Sunday, September 07, 2014

Ramblings and Ponderings

I read a few blogs this morning that I hadn't checked in a while.  It made me want to post again.  Maybe the key to me writing more is to read more blogs...  I've had bits and pieces of blog posts in my head for ages, but getting them out is always the hard part.  So...some ramblings...

I think I forgot that anti-depressants are not a magic happy pill.  When I first started on them and felt so much better at first, somehow I think I was a bit lulled into a sense of this was all it was going to take to finally get through this journey of depression.  Naive, oh, so naive.  And of course, just proof of how there is such a learning curve to all of this.  My hope is that I've just been overwhelmed after having all three kids home full time over the summer, and now that school has started up again, my introverted self might actually get a chance to breathe again.

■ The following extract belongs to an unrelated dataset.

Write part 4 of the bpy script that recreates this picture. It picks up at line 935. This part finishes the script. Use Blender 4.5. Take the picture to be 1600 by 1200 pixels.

But there's still this constant battle to balance, constantly weighing how I'm doing, and I take those three little pills every morning with my breakfast and wonder if they're really helping enough and if the side effects (which have faded to a certain extent but still show up every now and then) are worth it and consider if I may need to up my dose or do I need to switch to something else and what a long and challenging road this is.

And sometimes, (but not nearly often enough), I ponder grace.  How God's grace is and needs to be sufficient for me.  And how it is such a part of every day.  The little gifts in daily life that He uses to show me His everlasting love, the grace to forgive my children for just being children even when it drives me crazy, and the strength to ask for their grace when I so very often fail as a mother, His grace - forgiving me always and remembering to be thankful for His grace instead of feeling guilty for always needing it again and again for the same things.

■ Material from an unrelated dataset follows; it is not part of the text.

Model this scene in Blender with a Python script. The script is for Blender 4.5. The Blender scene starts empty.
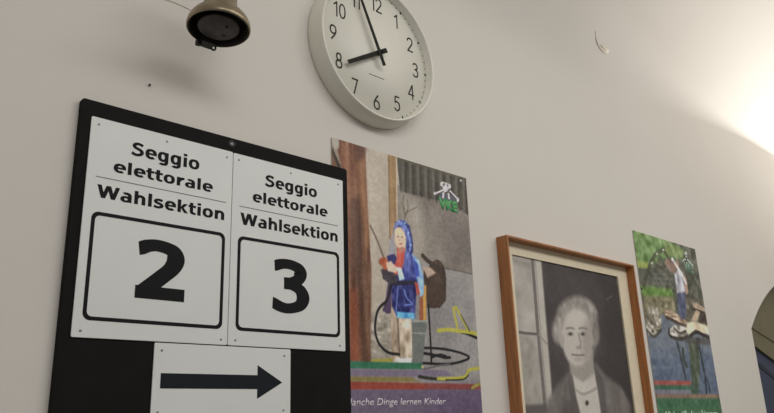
import bpy, bmesh, math, random
import numpy as np
from mathutils import Vector, Matrix

random.seed(7)
rng = np.random.default_rng(11)
scene = bpy.context.scene
C = scene.collection
EYE = 1.62            # height of the camera above the floor
DIST = 1.25           # distance of the camera from the wall (the wall is the plane y = 0)

# ------------------------------------------------------------------ camera
YAW, PITCH, ROLL, FPX = 0.75723679, 0.29774001, -0.03566673, 706.94671
def basis():
    f = np.array([math.sin(YAW)*math.cos(PITCH), math.cos(YAW)*math.cos(PITCH), math.sin(PITCH)])
    r = np.array([math.cos(YAW), -math.sin(YAW), 0.0])
    u = np.cross(r, f)
    return (r*math.cos(ROLL)+u*math.sin(ROLL), -r*math.sin(ROLL)+u*math.cos(ROLL), f)
RR, UU, FF = basis()
cam = bpy.data.cameras.new('camera')
cam.sensor_fit = 'HORIZONTAL'; cam.sensor_width = 36.0
cam.lens = FPX/774*36
cam.clip_start = 0.02
cam_o = bpy.data.objects.new('camera', cam)
C.objects.link(cam_o)
M = Matrix.Identity(4)
for i in range(3):
    M[i][0] = RR[i]; M[i][1] = UU[i]; M[i][2] = -FF[i]
M[0][3], M[1][3], M[2][3] = 0.0, -DIST, EYE
cam_o.matrix_world = M
scene.camera = cam_o

# ------------------------------------------------------------------ world, lights, exposure
scene.view_settings.view_transform = 'Standard'
scene.view_settings.look = 'None'
scene.view_settings.gamma = 1.0
scene.view_settings.use_curve_mapping = False
scene.view_settings.exposure = 0.05
world = bpy.data.worlds.new('room_light'); scene.world = world
world.use_nodes = True
bg = world.node_tree.nodes['Background']
bg.inputs['Color'].default_value = (1.0, 0.965, 0.92, 1)
bg.inputs['Strength'].default_value = 0.22

def area(name, loc, target, size, power, col=(1, 1, 1), size_y=None, spread=math.pi):
    l = bpy.data.lights.new(name, 'AREA'); l.energy = power; l.color = col
    l.size = size; l.spread = spread
    if size_y: l.shape = 'RECTANGLE'; l.size_y = size_y
    o = bpy.data.objects.new(name, l); C.objects.link(o)
    o.location = loc
    o.rotation_euler = (Vector(target)-Vector(loc)).to_track_quat('-Z', 'Y').to_euler()
    return o
# row of ceiling lights over the corridor in front of the wall
area('ceiling_lights', (1.6, -2.35, 3.5), (1.75, -0.6, 1.8), 4.6, 60, (1.0, 0.99, 0.975), 0.7)
# unseen spot added to brighten the vault to the right
def spot(name, loc, target, power, half, blend, radius, col):
    l = bpy.data.lights.new(name, 'SPOT'); l.energy = power; l.color = col
    l.spot_size = 2*math.radians(half); l.spot_blend = blend; l.shadow_soft_size = radius
    o = bpy.data.objects.new(name, l); C.objects.link(o); o.location = loc
    o.rotation_euler = (Vector(target)-Vector(loc)).to_track_quat('-Z', 'Y').to_euler()
    return o
spot('vault_fill_spot', (7.6, -0.27, EYE-0.25), (4.10, -0.74, EYE+1.82), 2350, 19.8, 0.85, 0.12, (1.0, 0.955, 0.90))

# ------------------------------------------------------------------ helpers
def at(px, py, off=0.0):
    """survey: a point of the photograph -> metres along the wall and above eye level, on a plane `off` in front of the wall"""
    d = FF*FPX + RR*(px-387) - UU*(py-206.5)
    t = (DIST-off)/d[1]
    return (d[0]*t, d[2]*t)

def lin(c):
    c = np.asarray(c, dtype=float)/255.0
    return np.where(c <= 0.04045, c/12.92, ((c+0.055)/1.055)**2.4)
LIGHT = 0.57          # mean light level on the wall: photographed tone -> paint tone
def paint(c):
    v = np.clip(lin(c)/LIGHT, 0, 0.92)
    return (float(v[0]), float(v[1]), float(v[2]), 1.0)

def mat(name, rgba, rough=0.6, metal=0.0, var=0.06, scale=30.0, bump=0.0, bscale=200.0, spec=0.5):
    m = bpy.data.materials.new(name); m.use_nodes = True
    nt = m.node_tree; b = nt.nodes['Principled BSDF']
    b.inputs['Roughness'].default_value = rough
    b.inputs['Metallic'].default_value = metal
    b.inputs['Specular IOR Level'].default_value = spec
    tc = nt.nodes.new('ShaderNodeTexCoord')
    n = nt.nodes.new('ShaderNodeTexNoise'); n.inputs['Scale'].default_value = scale; n.inputs['Detail'].default_value = 4
    nt.links.new(tc.outputs['Object'], n.inputs['Vector'])
    r = nt.nodes.new('ShaderNodeValToRGB')
    c = np.array(rgba[:3])
    r.color_ramp.elements[0].position = 0.3; r.color_ramp.elements[1].position = 0.7
    r.color_ramp.elements[0].color = (*np.clip(c*(1-var), 0, 1), 1)
    r.color_ramp.elements[1].color = (*np.clip(c*(1+var), 0, 1), 1)
    nt.links.new(n.outputs['Fac'], r.inputs['Fac'])
    nt.links.new(r.outputs['Color'], b.inputs['Base Color'])
    if bump:
        n2 = nt.nodes.new('ShaderNodeTexNoise'); n2.inputs['Scale'].default_value = bscale; n2.inputs['Detail'].default_value = 3
        nt.links.new(tc.outputs['Object'], n2.inputs['Vector'])
        bp = nt.nodes.new('ShaderNodeBump'); bp.inputs['Strength'].default_value = bump; bp.inputs['Distance'].default_value = 0.002
        nt.links.new(n2.outputs['Fac'], bp.inputs['Height'])
        nt.links.new(bp.outputs['Normal'], b.inputs['Normal'])
    return m

def wood(name, a, b_):
    m = bpy.data.materials.new(name); m.use_nodes = True
    nt = m.node_tree; b = nt.nodes['Principled BSDF']; b.inputs['Roughness'].default_value = 0.45
    tc = nt.nodes.new('ShaderNodeTexCoord'); mp = nt.nodes.new('ShaderNodeMapping')
    mp.inputs['Scale'].default_value = (60, 60, 4)
    n = nt.nodes.new('ShaderNodeTexNoise'); n.inputs['Scale'].default_value = 2.0; n.inputs['Detail'].default_value = 6
    r = nt.nodes.new('ShaderNodeValToRGB')
    r.color_ramp.elements[0].position = 0.3; r.color_ramp.elements[1].position = 0.72
    r.color_ramp.elements[0].color = a; r.color_ramp.elements[1].color = b_
    nt.links.new(tc.outputs['Object'], mp.inputs['Vector']); nt.links.new(mp.outputs['Vector'], n.inputs['Vector'])
    nt.links.new(n.outputs['Fac'], r.inputs['Fac']); nt.links.new(r.outputs['Color'], b.inputs['Base Color'])
    return m

def print_mat(name, rough=0.55):
    """a printed sheet: its picture is the colour attribute of its fine mesh"""
    m = bpy.data.materials.new(name); m.use_nodes = True
    nt = m.node_tree; b = nt.nodes['Principled BSDF']
    b.inputs['Roughness'].default_value = rough; b.inputs['Specular IOR Level'].default_value = 0.35
    a = nt.nodes.new('ShaderNodeAttribute'); a.attribute_name = 'print'
    nt.links.new(a.outputs['Color'], b.inputs['Base Color'])
    return m

W_PLASTER = mat('plaster_paint', (0.705, 0.668, 0.610), 0.85, var=0.025, scale=1.6, bump=0.12, bscale=60)
CEIL_PLASTER = mat('vault_paint', (0.74, 0.70, 0.65), 0.85, var=0.02, scale=1.5, bump=0.1, bscale=50)
RECESS_PAINT = mat('recess_paint', paint((84, 79, 60)), 0.8, var=0.06, scale=6)
DOOR_BLUE = mat('dark_blue_paint', paint((36, 43, 62)), 0.5, var=0.08, scale=8)
DOOR_DARK = mat('dark_line_paint', paint((22, 26, 38)), 0.6)
BLACK_BOARD = mat('black_laminate', paint((20, 19, 18)), 0.7, var=0.1, scale=25, spec=0.08)
SHEET = mat('white_plastic_sheet', paint((175, 176, 173)), 0.5, var=0.02, scale=8)
INK = mat('black_ink', paint((20, 20, 21)), 0.6, var=0.05, spec=0.1)
INK_BLUE = mat('blue_black_ink', paint((24, 27, 31)), 0.6, var=0.05, spec=0.1)
THIN_INK = mat('grey_ink', paint((88, 88, 86)), 0.6)
SCREW = mat('screw_steel', (0.28, 0.28, 0.28, 1), 0.4, 0.7)
SCREW_L = mat('bright_screw_steel', (0.75, 0.74, 0.72, 1), 0.35, 0.6)
PLASTIC = mat('white_clock_plastic', paint((180, 178, 169)), 0.38, var=0.02, scale=8)
DIAL = mat('clock_dial_paint', paint((178, 176, 166)), 0.5, var=0.015, scale=6)
DIAL_INK = mat('clock_ink', paint((40, 40, 35)), 0.7, spec=0.15)
HAND = mat('clock_hand_black', paint((30, 30, 26)), 0.7, spec=0.15)
BRONZE = mat('aged_bronze', (0.30, 0.245, 0.165, 1), 0.36, 0.75, var=0.22, scale=40, bump=0.15, bscale=90)
BRONZE_IN = mat('dark_inner_bronze', (0.016, 0.012, 0.009, 1), 0.6, 0.4, var=0.2, scale=50)  # bell mouth, much darker than the shell
BELL_PLATE = mat('dull_grey_metal', (0.075, 0.064, 0.060, 1), 0.6, 0.3, var=0.2, scale=60)
IRON = mat('black_iron', (0.016, 0.014, 0.012, 1), 0.55, 0.3)
TEAK = wood('teak_wood', paint((108, 68, 37)), paint((142, 92, 50)))
CREAM = mat('cream_mat_board', paint((178, 168, 146)), 0.8, var=0.03, scale=40, bump=0.1, bscale=400)
GREEN_INK = mat('green_ink', paint((58, 128, 74)), 0.5)
WHITE_INK = mat('white_ink', paint((182, 178, 182)), 0.5)
PALE_INK = mat('pale_green_ink', paint((168, 188, 165)), 0.5)
CHIP = mat('flaked_paint', paint((172, 166, 154)), 0.85)
CHIP_D = mat('pale_string', paint((160, 152, 140)), 0.9)
PAPER = mat('poster_paper', paint((190, 186, 178)), 0.6)

class MB:
    """collects shapes in wall coordinates (x along the wall, off in front of it, z above eye level)"""
    def __init__(s): s.v = []; s.f = []; s.sm = []
    def P(s, x, off, z): return (x, -off, z+EYE)
    def add(s, vs, fs, smooth=False):
        b = len(s.v); s.v += vs; s.f += [tuple(b+i for i in f) for f in fs]; s.sm += [smooth]*len(fs)
    def prism(s, pts, o0, o1, smooth=False):
        """outline (x,z) extruded from off o0 (back) to o1 (front)"""
        n = len(pts); a = sum(pts[i][0]*pts[(i+1) % n][1]-pts[(i+1) % n][0]*pts[i][1] for i in range(n))
        if a < 0: pts = pts[::-1]
        vs = [s.P(x, o1, z) for x, z in pts]+[s.P(x, o0, z) for x, z in pts]
        fs = [tuple(range(n)), tuple(range(2*n-1, n-1, -1))]
        b = len(s.v); s.v += vs; s.f += [tuple(b+i for i in f) for f in fs]; s.sm += [False, False]
        for i in range(n):
            j = (i+1) % n
            s.f.append((b+i, b+n+i, b+n+j, b+j)); s.sm.append(smooth)
    def box(s, x0, x1, z0, z1, o0, o1): s.prism([(x0, z0), (x1, z0), (x1, z1), (x0, z1)], o0, o1)
    def ring(s, outer, inner, o0, o1):
        n = len(outer)
        vs = [s.P(x, o1, z) for x, z in outer]+[s.P(x, o1, z) for x, z in inner]+[s.P(x, o0, z) for x, z in outer]+[s.P(x, o0, z) for x, z in inner]
        fs = []
        for i in range(n):
            j = (i+1) % n
            fs += [(i, j, n+j, n+i), (2*n+i, i+0, j, 2*n+j)[::-1], (n+i, n+j, 3*n+j, 3*n+i), (3*n+i, 3*n+j, 2*n+j, 2*n+i)]
        s.add(vs, fs)
    def lathe(s, prof, centre, axis='wall', seg=64, tilt=None):
        """prof: (radius, along). axis 'wall': along = off from the wall; 'up': along = z"""
        cx, co, cz = centre; vs = []; n = len(prof)
        for (r, h) in prof:
            for k in range(seg):
                t = 2*math.pi*k/seg
                if axis == 'wall': vs.append(s.P(cx+r*math.cos(t), co+h, cz+r*math.sin(t)))
                else:
                    p = Vector((r*math.cos(t), r*math.sin(t), h))
                    if tilt: p = tilt @ p
                    vs.append((cx+p.x, -co+p.y, cz+p.z+EYE))
        fs = []
        for i in range(n-1):
            for k in range(seg):
                l = (k+1) % seg
                fs.append((i*seg+k, i*seg+l, (i+1)*seg+l, (i+1)*seg+k))
        s.add(vs, fs, True)
    def tube(s, pts, r, seg=10, closed=False):
        """pts in world-like triples (x, off, z)"""
        P = [Vector(s.P(*p)) for p in pts]; n = len(P); vs = []
        for i in range(n):
            a = P[i-1] if (i > 0 or closed) else P[i]; b = P[(i+1) % n] if (i < n-1 or closed) else P[i]
            t = (b-a).normalized(); h = Vector((0, 0, 1)) if abs(t.z) < 0.9 else Vector((1, 0, 0))
            x = t.cross(h).normalized(); y = t.cross(x)
            rr = r[i] if isinstance(r, (list, tuple)) else r
            vs += [tuple(P[i]+(x*math.cos(2*math.pi*k/seg)+y*math.sin(2*math.pi*k/seg))*rr) for k in range(seg)]
        fs = []
        for i in range(n if closed else n-1):
            j = (i+1) % n
            for k in range(seg): fs.append((i*seg+k, i*seg+(k+1) % seg, j*seg+(k+1) % seg, j*seg+k))
        if not closed: fs += [tuple(range(seg))[::-1], tuple((n-1)*seg+k for k in range(seg))]
        s.add(vs, fs, True)
    def build(s, name, m, parent=None, recalc=True, bevel=0):
        o0 = Vector(parent.get('_at', (0, 0, 0))) if parent is not None else Vector((0, 0, 0))
        me = bpy.data.meshes.new(name)
        me.from_pydata([tuple(Vector(v)-o0) for v in s.v], [], s.f)
        me.polygons.foreach_set('use_smooth', s.sm)
        if recalc:
            bm = bmesh.new(); bm.from_mesh(me)
            bmesh.ops.remove_doubles(bm, verts=bm.verts, dist=1e-6)
            bmesh.ops.recalc_face_normals(bm, faces=bm.faces); bm.to_mesh(me); bm.free()
        me.materials.append(m)
        o = bpy.data.objects.new(name, me); C.objects.link(o)
        if bevel:
            b = o.modifiers.new('bevel', 'BEVEL'); b.width = bevel; b.segments = 2; b.limit_method = 'ANGLE'
        if parent is not None: o.parent = parent
        return o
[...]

Sometimes I wish life was easier.  And I know He never promised it would be easy, but that He is always with us and He has overcome.  But I always wonder why I find it so hard to get through this business of making it to the end of the day.  Which of course is half the lesson, to figure out how to stop asking why, accept it, find a way to rely on God's grace, and move on.

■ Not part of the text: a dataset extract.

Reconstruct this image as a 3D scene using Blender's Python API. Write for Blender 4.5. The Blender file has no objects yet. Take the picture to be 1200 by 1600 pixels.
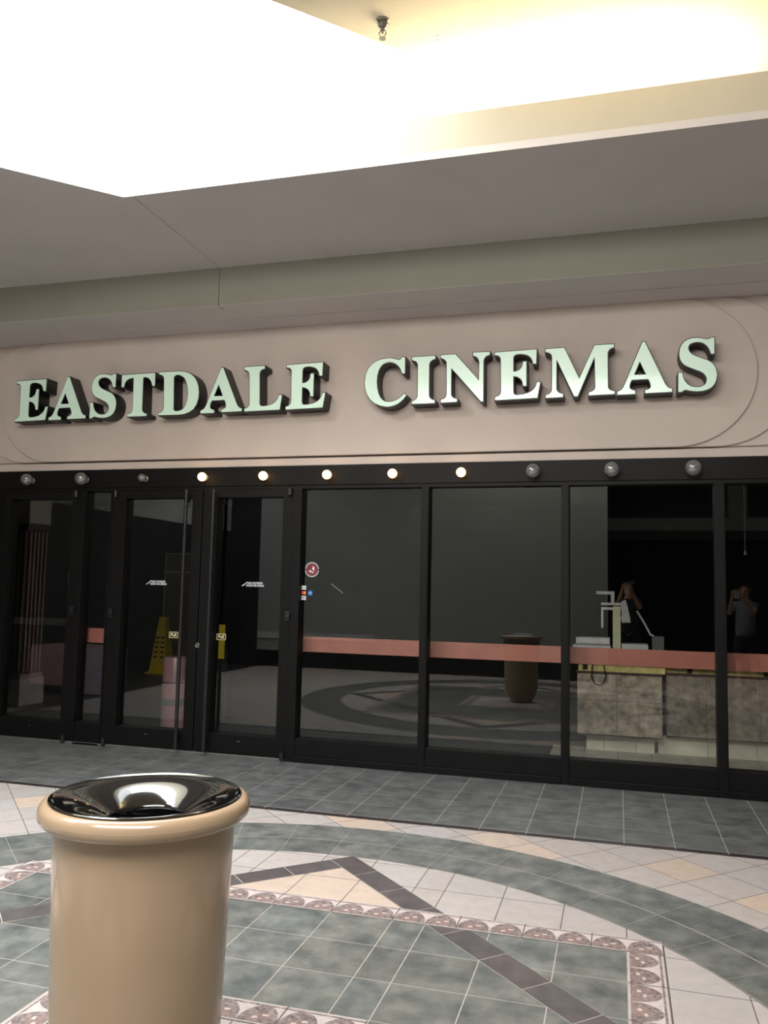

*sigh*  oh ramblings.  oh brain. 

Friday, June 13, 2014

Reminiscing

I was awake too early this morning.  I tried to go back to sleep, but I couldn't.  Then Nathan woke up at about 5, and while he very easily conked back out in my bed, I lay there tossing and turning and fidgeting.  So I got up.  I figured I'd have my morning coffee in peace for once.  And then I realized that this is the perfect time to blog for a change.  This is how it used to be, quiet mornings, me and my laptop, words flowing through my fingers through the keyboard onto the screen.  Oh the feeling of nostalgia.

You'll have to forgive me for a slightly more melancholy tone this morning.  Yesterday I finally came out of denial about the inevitable that's been coming for quite some time now.  This weekend will be my last visit to my parents' old home in Chatham, and I will be saying goodbye to my childhood home and my adulthood safe haven.

There are so many memories in that place:

forts in the backyard trees
rolling down the hill on wooden wheels
tobagganning into the fence so we didn't go into the creek
skating in the winter
Rocky
the tiny first kitchen
all the renovations
so many Christmases
the laughter
the tears
the fights
the games
the celebrations: birthdays, graduations, weddings, births
being a family

If you have ever had the opportunity to be at my parents' house, then you may know some of what I'm talking about.  Both the house and the yard are beautiful, truly a place to rest when the storms come and a place to relax when life brings joy.  I look forward to the new memories to be made in their new house, but the old house will certainly be missed.  I only hope that I can do half as good a job as my parents did at making my home with my little family a somewhere that is so loved.